By Kayla Blatchley

Image: randomhouse.com

Two events are converging this week: the arrival of George Saunders' new book, Tenth of December, which the Times has already called “The Best Book You’ll Read This Year,” and the initial descent of our New Year's resolutions into secret shame and self-loathing. I thought it’d be apt to collect some Saunders quotes that illustrate our most popular resolutions — and the failure and small victories that shadow them.

Saunders characters are always trying to do better: they are resolutionists. The joy, the gut-wrenching all-powerful-love-for-humanity experience of reading Saunders comes from his insistence that we triumph, as human beings, even in the midst of our absurd reality and despite our feeble promises. Take this excerpt, from the story "The Semplica Girl Diaries":

Asked kids to join me in new resolution. Told kids life short, we must make every moment count, live each day as if it were our last. If they have dream, must do. If they have urge to try thing, must try. Will they promise? If I have made one mistake in life, it is that I have been too passive. Do not want them making same mistake. Must dare, strive, be brave.

In that spirit, here are five NYE resolutions, Saunders-style. (Resolutions on loan from Bob Dylan, via his Theme Time Radio Hour, and Woody Guthrie, via Brainpickings.)

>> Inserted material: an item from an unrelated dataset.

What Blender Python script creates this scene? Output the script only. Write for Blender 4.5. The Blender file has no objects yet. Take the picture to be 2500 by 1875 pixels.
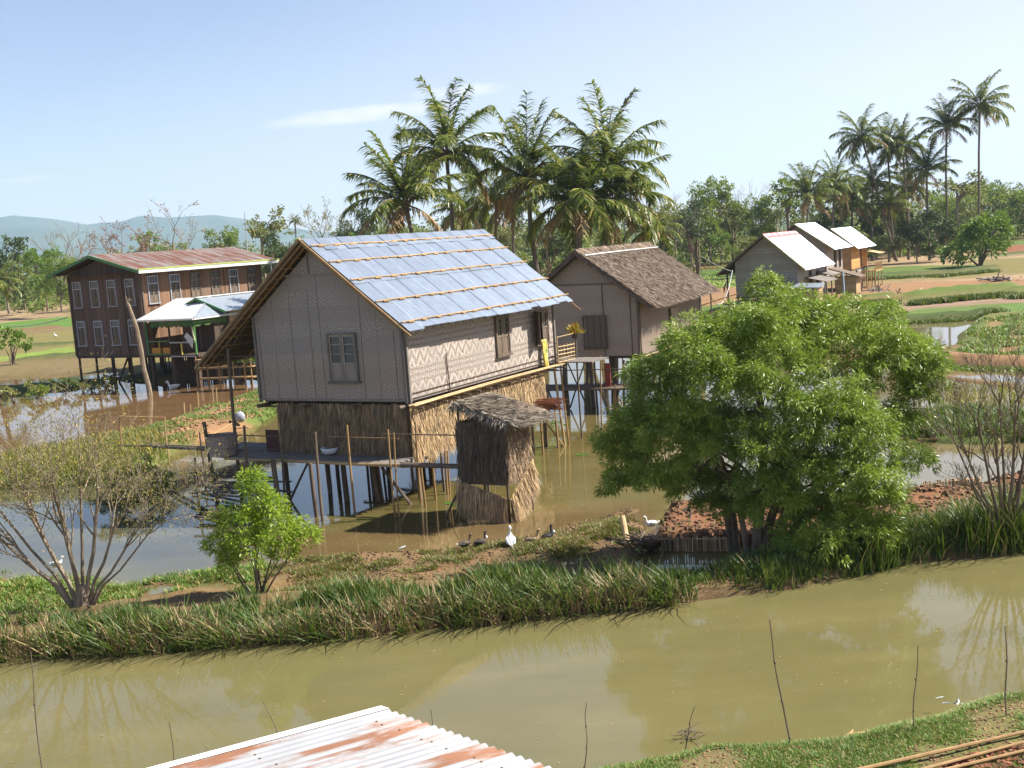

Spend more time with family and friends
"Stood looking up at house, sad. Thought: Why Sad? Don’t be sad. If sad, will make everyone sad. Went in happy, not mentioning bumper, squirrel/mouse smudge, maggots, then gave Eva extra ice cream due to I had spoken harshly to her."
—"The Semplica Girl Diaries"

Enjoy life more
“Sometimes you think something’s wrong with you, but every time, turns out, there isn’t. Why beat yourself up about this and, in so doing, miss the beauty of the actual moment?”
—"Al Roosten"

Help others
"But secret looks, looks that conveyed a world of meaning with their subtle blah blah blah — that was all bullshit. What was not bullshit was a call to Child Welfare, where she knew Linda Berling, a very no-nonsense lady who would snatch this poor kid away so fast it would make that fat mother’s thick head spin."
—"Puppy"

[As Dylan says, searching around for the last of his list] I've got this somewhere around here. Oh, here it is: GET ORGANIZED.
“Note to self: Try to extend positive feelings associated with Scratch-Off win into all areas of life. Be bigger presence at work. Race up ladder (joyfully, w/ smile on face), get raise. Get in best shape of life, start dressing nicer. Learn guitar?”
—"The Semplica Girl Diaries"

Work more and better
“If we spend the hour before the shelf cleaning talking down the process of cleaning the shelf, complaining about it, dreading it, investigating the moral niceties of cleaning the shelf, whatever, then what happens is, we make the process of cleaning the shelf more difficult than it really is.”
—"Exhortation"

BONUS Resolution! Keep hope machine running
“People were always seeing through him and frying his ass ... The time he’d cheated on Syl, Syl had seen through him, broken off their engagement, and cheated on him with Charles, which had fried his ass possibly worse than any single other ass frying he’d ever had, in a life that, it recently seemed, was simply a series of escalating ass fries.”
—"Al Roosten"

All of our asses will be fried at some point. And yes, this accretion of resolutions is, in part, to mock the silliness that is the determination to somehow avoid or alleviate said ass-frying. But it is also to encourage a George Saunders way of thinking: a kind of humor, a kind of forgiveness, but most of all, a celebration at the wonder of being alive and achieving the kinds of greatness that we don’t ever plan for and can never expect.